> [WHAT YOU HAVE TO DO] The lines to extract run from the start of the records through the line with "0.0, 0.93)).to_track_quat('Z', 'Y').to_euler()", both ends included; drop the pictures.

Entries with scene source code
┄┄┄┄┄┄┄┄┄┄┄┄┄┄┄┄┄┄┄┄

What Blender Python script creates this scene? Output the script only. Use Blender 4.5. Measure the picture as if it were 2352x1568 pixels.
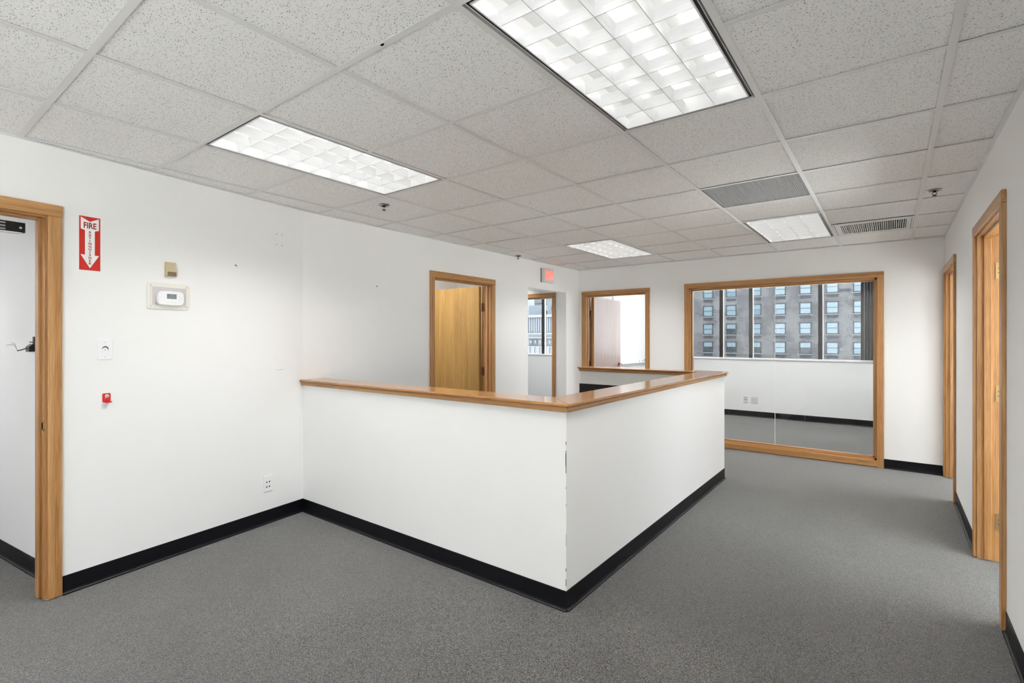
import bpy, math, random
from mathutils import Vector, Matrix

for o in list(bpy.data.objects):
    bpy.data.objects.remove(o)
SC = bpy.context.scene
COL = SC.collection
random.seed(7)

# ---------------------------------------------------------------- camera
cam_d = bpy.data.cameras.new('camera')
cam_d.sensor_width = 36.0
cam_d.lens = 1152.0 / 2352 * 36
cam_d.shift_y = -8.2 / 2352
cam_d.clip_start = 0.05
cam_d.clip_end = 500
cam = bpy.data.objects.new('camera', cam_d)
COL.objects.link(cam)
cam.location = (3.772, -0.5022, 1.3887)
cam.rotation_euler = (math.pi / 2, 0, 0.6476)
SC.camera = cam

# ---------------------------------------------------------------- exposure, sky
SC.view_settings.view_transform = 'Standard'
SC.view_settings.look = 'None'
SC.view_settings.exposure = 0.1
SC.view_settings.gamma = 1.0
SC.view_settings.use_curve_mapping = False
SC.cycles.use_denoising = True
SC.cycles.use_adaptive_sampling = True
SC.cycles.adaptive_threshold = 0.08
SC.cycles.adaptive_min_samples = 12
SC.cycles.max_bounces = 16
SC.cycles.diffuse_bounces = 14
SC.cycles.glossy_bounces = 4
SC.cycles.transparent_max_bounces = 12
SC.cycles.caustics_reflective = False
SC.cycles.caustics_refractive = False
SC.cycles.sample_clamp_indirect = 25.0

SKY = 6.0          # overcast daylight
TUBE = 2.3         # glow of the fluorescent tubes themselves
LAMP = 17.0        # light each louvered fixture throws down, in watts
SPREAD = 135.0     # cut-off of the parabolic louvers, in degrees
world = bpy.data.worlds.new('sky')
SC.world = world
world.use_nodes = True
wn = world.node_tree.nodes
bg = wn['Background']
bg.inputs['Color'].default_value = (0.90, 0.955, 1.0, 1)
bg.inputs['Strength'].default_value = SKY

sun_d = bpy.data.lights.new('sun', 'SUN')      # high sun over the added terraces outside the right-hand windows
sun_d.energy = 58.0
sun_d.angle = math.radians(0.53)
sun_d.color = (1.0, 0.985, 0.97)
sun = bpy.data.objects.new('sun', sun_d)
COL.objects.link(sun)
sun.rotation_euler = Vector((0.36, 0.0, 0.93)).to_track_quat('Z', 'Y').to_euler()


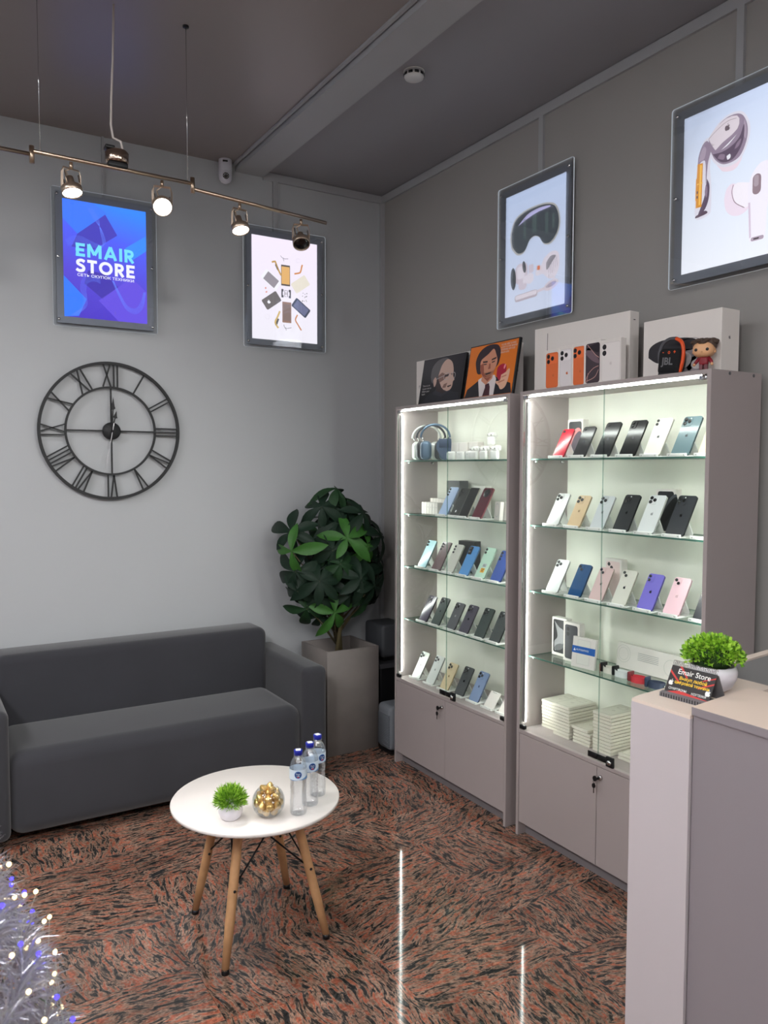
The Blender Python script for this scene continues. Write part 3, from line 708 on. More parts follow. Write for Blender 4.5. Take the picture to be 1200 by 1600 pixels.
# 4: earbuds poster
p4, q4 = poster('backlit poster of see-through earbuds on the right wall, cut off by the picture edge', (XR-.026, 1.857, 2.720), RIGHT,
                grad('print_palewhite', [(0, (240, 240, 246)), (.6, (226, 232, 246)), (1, (210, 220, 244))], POSTER_S))
def cs4(P): return smooth(P+[P[0]])[:-1]
art(q4, (238, 216, 226), [cs4([(-.075, .094), (-.051, .061), (-.031, .043), (.008, .037), (.032, .054), (.041, .085), (0, .11)])], 1)
art(q4, (226, 220, 230), [cs4([(-.150, .089), (-.128, .172), (-.100, .19), (-.085, .14), (-.092, .083), (-.086, .023), (-.083, -.07), (-.094, -.097), (-.149, -.099), (-.155, -.016)]), cs4([(-.103, .186), (-.058, .230), (-.011, .246), (.037, .236), (.066, .192), (.070, .143), (.051, .088), (.019, .060), (-.034, .060), (-.077, .092), (-.098, .141)])], 2)
art(q4, (150, 132, 150), [cs4([(-.101, .184), (-.056, .224), (-.011, .238), (.033, .228), (.057, .189), (.061, .143), (.045, .096), (.019, .072), (-.032, .070), (-.070, .098), (-.092, .141)]), cs4([(-.146, .100), (-.143, .134), (-.127, .170), (-.105, .179), (-.090, .140), (-.101, .096), (-.108, .02), (-.112, .10), (-.125, .112)])], 3)
art(q4, (176, 158, 174), [cs4([(-.140, .112), (-.134, .140), (-.120, .162), (-.110, .150), (-.118, .118)]), cs4([(.048, .205), (.056, .172), (.055, .135), (.046, .150), (.044, .18)])], 4)
art(q4, (98, 82, 100), [cs4([(-.082, .122), (-.045, .082), (0, .076), (.030, .102), (.046, .140), (.046, .188), (.030, .150), (.0, .128), (-.040, .118)]), cs4([(-.104, .040), (-.092, .010), (-.095, -.040), (-.112, -.075), (-.140, -.090), (-.128, -.060), (-.112, -.02)])], 5)
art(q4, (142, 122, 140), [cs4([(-.060, .100), (-.035, .088), (-.030, .104), (-.050, .112)]), cs4([(.010, .110), (.028, .118), (.036, .140), (.018, .128)]), cs4([(-.108, .02), (-.100, .0), (-.104, -.03), (-.112, -.01)])], 6)
art(q4, (240, 236, 240), [cs4([(-.045, .126), (-.015, .136), (.016, .160), (-.008, .146)]), cs4([(-.022, .096), (-.008, .100), (-.006, .086), (-.018, .082)])], 7)
art(q4, (226, 212, 218), [[(-.102, .187), (-.080, .208), (-.058, .222), (-.030, .233), (-.003, .234), (.018, .228), (.027, .214), (.027, .196), (.020, .180), (-.003, .166), (-.041, .151), (-.070, .133), (-.085, .155)]], 8)
lines(q4, (120, 104, 114), [smooth([(-.100, .184), (-.060, .208), (-.02, .222), (.015, .220)]), smooth([(-.085, .163), (-.083, .155), (-.075, .158)])], .0015, 9)
mbq = MB(); apple(mbq, -.021, .199, .022, -.0073-.0009); mbq.build('print_shape', E((104, 88, 96)), q4)
art(q4, (222, 150, 56), [[(-.147, .106), (-.123, .104), (-.125, -.059), (-.151, -.058)], [(-.152, .05), (-.14, .06), (-.14, -.03), (-.153, -.03)]], 7)
art(q4, (250, 194, 96), [[(-.136, .100), (-.127, .098), (-.130, -.050), (-.138, -.050)], rrect(-.135, .030, .026, .004, .001)], 8)
art(q4, (96, 78, 92), [ell(-.145, .0, .003, .006), ell(-.145, -.018, .003, .006), cs4([(-.150, -.088), (-.11, -.078), (-.10, -.090), (-.149, -.096)])], 8)
art(q4, (240, 222, 234), [cs4([(-.028, -.060), (-.018, -.024), (.009, -.012), (.05, -.045), (.075, -.110), (.044, -.133), (.006, -.127), (-.02, -.10)])], 2)
art(q4, (247, 238, 244), [cs4([(.008, -.030), (.02, -.015), (.05, -.02), (.085, -.04), (.080, -.100), (.056, -.112), (.025, -.09), (.010, -.06)])], 3)
lines(q4, (160, 136, 148), [smooth([(.009, -.017), (.004, -.044), (.017, -.082), (.056, -.112)])], .003, 4)
art(q4, (244, 236, 244), [cs4([(.067, -.045), (.085, .0), (.12, .03), (.17, .02), (.205, -.02), (.200, -.09), (.150, -.11), (.140, -.228), (.121, -.242), (.091, -.240), (.078, -.229), (.072, -.113)])], 5)
art(q4, (216, 198, 214), [[(.071, -.100), (.079, -.100), (.086, -.225), (.079, -.228)], cs4([(.19, -.03), (.208, -.04), (.206, -.10), (.185, -.08)])], 6)
art(q4, (150, 128, 136), [rrect(.103, -.042, .033, .072, .016)], 7); art(q4, (176, 158, 166), [rrect(.101, -.030, .018, .040, .008)], 8)
art(q4, (176, 158, 172), [rrect(.110, -.234, .050, .014, .006)], 7); art(q4, (70, 62, 66), [rrect(.106, -.234, .022, .005, .002)], 8)

# ------------------------------------------------------------------ track lights, ceiling fittings
rail = thing('track_rail', 'thin nickel track light rail hanging from the ceiling by wires', 'light rail', (1.0, 3.13, 2.78))
RO_ = Vector((1.0, 3.13, 2.78))
def rp(*P): return [Vector(p)-RO_ for p in P]
MB().tube(rp((-1.2, 3.13, 2.79), (.422, 3.13, 2.785)), .0075, 10).build('rail_tube', M_nickel, rail)
MB().tube(rp((.432, 3.13, 2.797), (1.012, 3.13, 2.792)), .0075, 10).build('rail_tube', M_nickel, rail)
MB().tube(rp((1.022, 3.13, 2.771), (1.645, 3.19, 2.755)), .0075, 10).build('rail_tube', M_nickel, rail)
for x in (.427, 1.017): MB().tube(rp((x, 3.13, 2.755), (x, 3.13, 2.815)), .009, 10).build('connector', M_nickel, rail)
for x, b in ((.455, 2.80), (.997, 2.80)):
    MB().tube(rp((x, 3.13, b), (x, 3.13, ZC)), .0011, 5).build('suspension_wire', M_chrome, rail)
    MB().lathe([(.012, ZC-.006), (.012, ZC)], 14, (x-1.0, 0, -2.78)).build('ceiling_anchor', M_blackm, rail)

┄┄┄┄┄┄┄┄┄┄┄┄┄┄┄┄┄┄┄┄

> [OUTPUT OF THE EXERCISE]
What Blender Python script creates this scene? Output the script only. Use Blender 4.5. Measure the picture as if it were 2352x1568 pixels.
import bpy, math, random
from mathutils import Vector, Matrix

for o in list(bpy.data.objects):
    bpy.data.objects.remove(o)
SC = bpy.context.scene
COL = SC.collection
random.seed(7)

# ---------------------------------------------------------------- camera
cam_d = bpy.data.cameras.new('camera')
cam_d.sensor_width = 36.0
cam_d.lens = 1152.0 / 2352 * 36
cam_d.shift_y = -8.2 / 2352
cam_d.clip_start = 0.05
cam_d.clip_end = 500
cam = bpy.data.objects.new('camera', cam_d)
COL.objects.link(cam)
cam.location = (3.772, -0.5022, 1.3887)
cam.rotation_euler = (math.pi / 2, 0, 0.6476)
SC.camera = cam

# ---------------------------------------------------------------- exposure, sky
SC.view_settings.view_transform = 'Standard'
SC.view_settings.look = 'None'
SC.view_settings.exposure = 0.1
SC.view_settings.gamma = 1.0
SC.view_settings.use_curve_mapping = False
SC.cycles.use_denoising = True
SC.cycles.use_adaptive_sampling = True
SC.cycles.adaptive_threshold = 0.08
SC.cycles.adaptive_min_samples = 12
SC.cycles.max_bounces = 16
SC.cycles.diffuse_bounces = 14
SC.cycles.glossy_bounces = 4
SC.cycles.transparent_max_bounces = 12
SC.cycles.caustics_reflective = False
SC.cycles.caustics_refractive = False
SC.cycles.sample_clamp_indirect = 25.0

SKY = 6.0          # overcast daylight
TUBE = 2.3         # glow of the fluorescent tubes themselves
LAMP = 17.0        # light each louvered fixture throws down, in watts
SPREAD = 135.0     # cut-off of the parabolic louvers, in degrees
world = bpy.data.worlds.new('sky')
SC.world = world
world.use_nodes = True
wn = world.node_tree.nodes
bg = wn['Background']
bg.inputs['Color'].default_value = (0.90, 0.955, 1.0, 1)
bg.inputs['Strength'].default_value = SKY

sun_d = bpy.data.lights.new('sun', 'SUN')      # high sun over the added terraces outside the right-hand windows
sun_d.energy = 58.0
sun_d.angle = math.radians(0.53)
sun_d.color = (1.0, 0.985, 0.97)
sun = bpy.data.objects.new('sun', sun_d)
COL.objects.link(sun)
sun.rotation_euler = Vector((0.36, 0.0, 0.93)).to_track_quat('Z', 'Y').to_euler()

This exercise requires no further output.